Aim: Your task is to retype the lines from the opening of the material through the line that includes "def W(x, y, z): return". Do not copy the pictures.

Data excerpt:
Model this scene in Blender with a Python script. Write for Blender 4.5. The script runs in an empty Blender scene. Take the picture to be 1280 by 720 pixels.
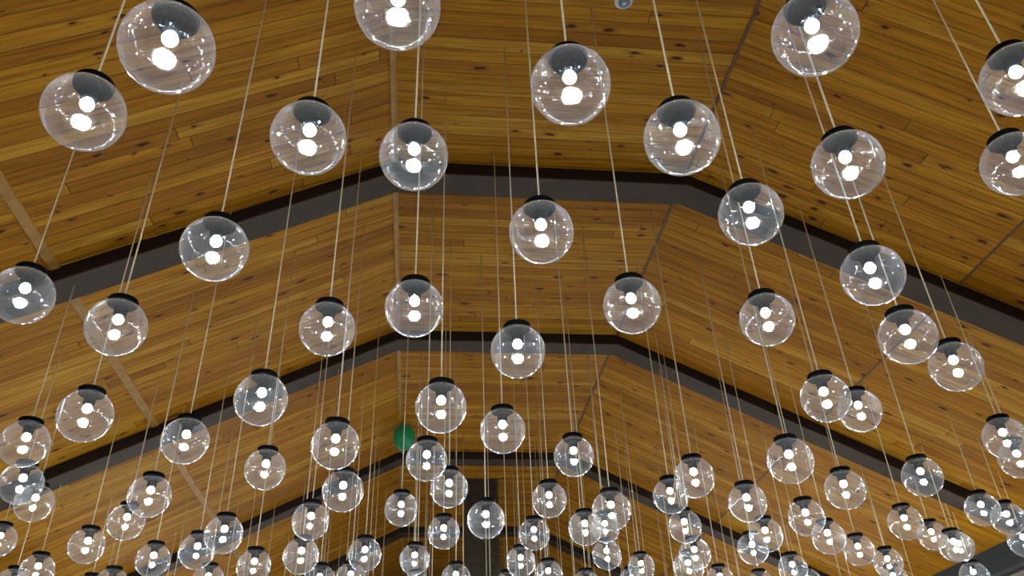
import bpy, bmesh, math, random
from mathutils import Matrix, Vector
C = bpy.context.scene.collection
D = 0.30            # globe diameter in metres; the layout below is in globe diameters from the camera
EYE = 1.6
def W(x, y, z): return Vector((x*D, y*D, z*D+EYE))

# ------------------------------------------------------------------ materials
def new_mat(name):
    m = bpy.data.materials.new(name); m.use_nodes = True
    nt = m.node_tree; nt.nodes.clear()
    out = nt.nodes.new('ShaderNodeOutputMaterial')
    return m, nt, out
def N(nt, t, **kw):
    n = nt.nodes.new(t)
    for k, v in kw.items(): setattr(n, k, v)
    return n
def math_(nt, op, a, b=None, c=None, clamp=False):
    n = nt.nodes.new('ShaderNodeMath'); n.operation = op; n.use_clamp = clamp
    for i, v in enumerate((a, b, c)):
        if v is None: continue
        if isinstance(v, (int, float)): n.inputs[i].default_value = v
        else: nt.links.new(v, n.inputs[i])
    return n.outputs[0]
def ramp(nt, fac, stops):
    n = nt.nodes.new('ShaderNodeValToRGB')
    while len(n.color_ramp.elements) < len(stops): n.color_ramp.elements.new(0.5)
    for e, (p, c) in zip(n.color_ramp.elements, stops):
        e.position = p; e.color = (*c, 1)
    nt.links.new(fac, n.inputs[0]); return n.outputs[0]
def mixc(nt, fac, a, b, mode='MIX'):
    n = nt.nodes.new('ShaderNodeMix'); n.data_type = 'RGBA'; n.blend_type = mode
    for i, v in ((0, fac), (6, a), (7, b)):
        if isinstance(v, (int, float)): n.inputs[i].default_value = v
        elif isinstance(v, tuple): n.inputs[i].default_value = (*v, 1)
        else: nt.links.new(v, n.inputs[i])
    return n.outputs[2]
def simple(name, col, rough=0.5, noise=0.0, scale=8.0, metal=0.0, spec=0.5):
    m, nt, out = new_mat(name)
    b = N(nt, 'ShaderNodeBsdfPrincipled')
    b.inputs['Roughness'].default_value = rough; b.inputs['Metallic'].default_value = metal
    b.inputs['Specular IOR Level'].default_value = spec
    tc = N(nt, 'ShaderNodeTexCoord'); nz = N(nt, 'ShaderNodeTexNoise')
    nz.inputs['Scale'].default_value = scale; nz.inputs['Detail'].default_value = 4
    nt.links.new(tc.outputs['Object'], nz.inputs['Vector'])
    lo = tuple(max(0, c*(1-noise)) for c in col); hi = tuple(min(1, c*(1+noise)) for c in col)
    nt.links.new(ramp(nt, nz.outputs[0], [(0.3, lo), (0.7, hi)]), b.inputs['Base Color'])
    nt.links.new(b.outputs[0], out.inputs[0]); return m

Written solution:
Model this scene in Blender with a Python script. Write for Blender 4.5. The script runs in an empty Blender scene. Take the picture to be 1280 by 720 pixels.
import bpy, bmesh, math, random
from mathutils import Matrix, Vector
C = bpy.context.scene.collection
D = 0.30            # globe diameter in metres; the layout below is in globe diameters from the camera
EYE = 1.6
def W(x, y, z): return Vector((x*D, y*D, z*D+EYE))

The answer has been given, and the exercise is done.